How many of you have read that first paragraph and related to at least a fair chunk of it?   How many of you are – like me – trying not to have to imagine what happens when your mum’s not around or able to provide that support? How many of you have found it easy to sit down and plan with your parents, or to find out what’s available?  How many of you are increasingly realising that the answer is: not very much?

How many of you see yourself, your situation and your anxieties reflected in the public debate about social care?  Several years ago it was common to talk of the ‘sandwich generation’ or the ‘care crunch’ but it doesn’t seem to feature anymore (nothwithstanding that it’s very negative way to frame it, which might explain why).  Is our overriding priority really to inherit whatever assets or equity our parents leave behind?

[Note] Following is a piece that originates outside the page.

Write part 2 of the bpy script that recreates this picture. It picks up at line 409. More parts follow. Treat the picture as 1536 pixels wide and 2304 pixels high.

Why is that at the forefront of the debate?   Or is it to ensure our collective wellbeing: that our mums and dads will be okay and lead the lives they want to, but without huge personal cost to ourselves and our families today and into the future?

Failing to deal with this today will mean costs that will play out down the generations as we in turn require support but don’t have the private resources or public services to access them – is this the anxiety we want to pass on to our own children?

Unlike adult social care, the debate about childcare is no longer one which regards it as a personal private matter, but a public one.  It makes sense to co-invest as a society in childcare, for the benefits of child development, employers, the economy and our own individual wellbeing as parents.  It is also a vote-winner:  with austerity as its backdrop, a Conservative government introduced 30 hours a week free childcare.  And it hasn’t negated the duty to be good parents, or created a literal ‘nanny State’.  We need to think about support for adults in the same way and co-invest:  free, high quality support to protect and promote the wellbeing of adults requiring support and those with who they share their lives, that of their adult children and grandchildren, in the interests of employers and the economy.

We will inevitably have to look out for our parents as they age more than we did when we were all younger, and that’s quite right, just as parenthood brings so many more responsibilities.  But that’s fundamentally different from having to put our own lives on complete hold to provide that support, just as most of us don’t anticipate giving up work to look after our children until they go to school.

People like you and me need to marshal our collective voices, lift our heads up above the immediate challenges we face, set forth a compelling alternative vision and be seen as a political force to be reckoned with.   We need to put an end to the ‘carers as heroes’ narrative peddled by politicians and NGOs, not because those providing care and support aren’t often making huge sacrifices, but because they are, they shouldn’t be, and it’s coming at a huge – and increasing – cost to them, the people they support, their families, our economy and our society.

England needs a ‘wellbeing revolution’ through a collective investment in our shared future.  Ours is the generation to bring it about.  Who’s in?